In 1803, the French government offered to sell the Louisiana territory (which included New Orleans, rendered here in a painting from that period) to the United States for about 4 cents an acre.
In 1803, the French government offered to sell the Louisiana territory (which included New Orleans, rendered here in a painting from that period) to the United States for about 4 cents an acre.
“View of New Orleans Taken from the Plantation of Marigny,” photography and imaging by Shelby Silvernell, courtesy of the Chicago History Museum

One of the most transformative documents in American history arrived in Thomas Jefferson’s mail July 14, 1803. It was a proposed treaty from the French government, offering to sell the Louisiana territory to the United States for approximately $15 million, a figure that later was reckoned to be about 4 cents an acre. It would stretch the boundaries of the United States from the Mississippi River into the Rocky Mountains, nearly doubling the country’s territory.

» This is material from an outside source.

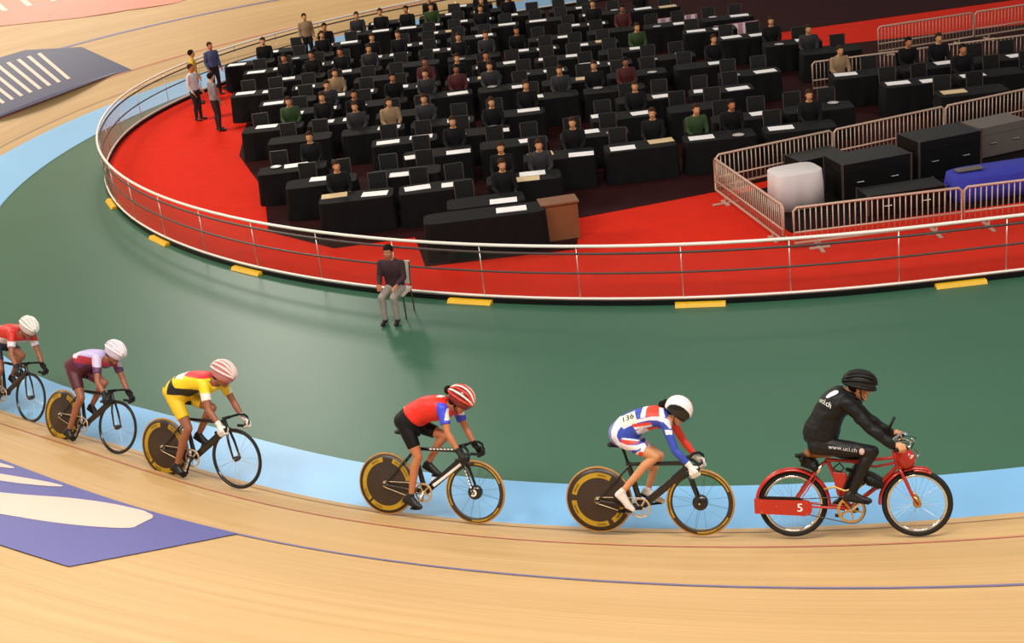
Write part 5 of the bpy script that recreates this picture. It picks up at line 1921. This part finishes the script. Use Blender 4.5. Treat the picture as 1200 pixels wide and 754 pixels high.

The Louisiana Purchase dominates Volume 41 of The Papers of Thomas Jefferson, the latest installment in a project that has been underway at Princeton since 1943. The new volume, which covers the period from July 11 to Nov. 15, 1803, accompanies Volume 11 of Jefferson’s retirement papers, which are edited by J. Jefferson Looney *83 at the Thomas Jefferson Foundation at the Robert H. Smith International Center for Jefferson Studies at Monticello. Both volumes are published by the Princeton University Press.

Jefferson’s purchase was widely hailed — “Let the Land rejoice, for you have bought Louisiana for a song,” Horatio Gates exulted — but it also was revolutionary, and the president was unsure how to proceed. Neither he nor the French knew exactly where Louisiana’s boundaries were, and it was not clear whether the treaty also required a constitutional amendment. Jefferson was inclined to think that it did, but changed his mind when his advisers warned that the French were having second thoughts and a delay might sink the deal. “[T]he less we say about constitutional difficulties respecting Louisiana the better,” he advised Secretary of State James Madison 1771. By the time the Senate ratified the treaty Oct. 20, Jefferson already had commissioned Meriwether Lewis and William Clark to explore the new territory. 

The volume also includes the preparations for his annual message to Congress. Unlike his predecessors, Jefferson chose to deliver his messages in writing, a tradition that would continue until Woodrow Wilson 1879 revived the practice of presidents reading their annual message — now called the State of the Union address — in person.

A staff of nine researchers and editors is working on the 70,000 documents in Jefferson’s papers. James McClure recently took over as the project’s general editor, succeeding Firestone Library senior scholar Barbara Oberg. He hopes to finish editing the papers by 2026, the bicentennial of Jefferson’s death.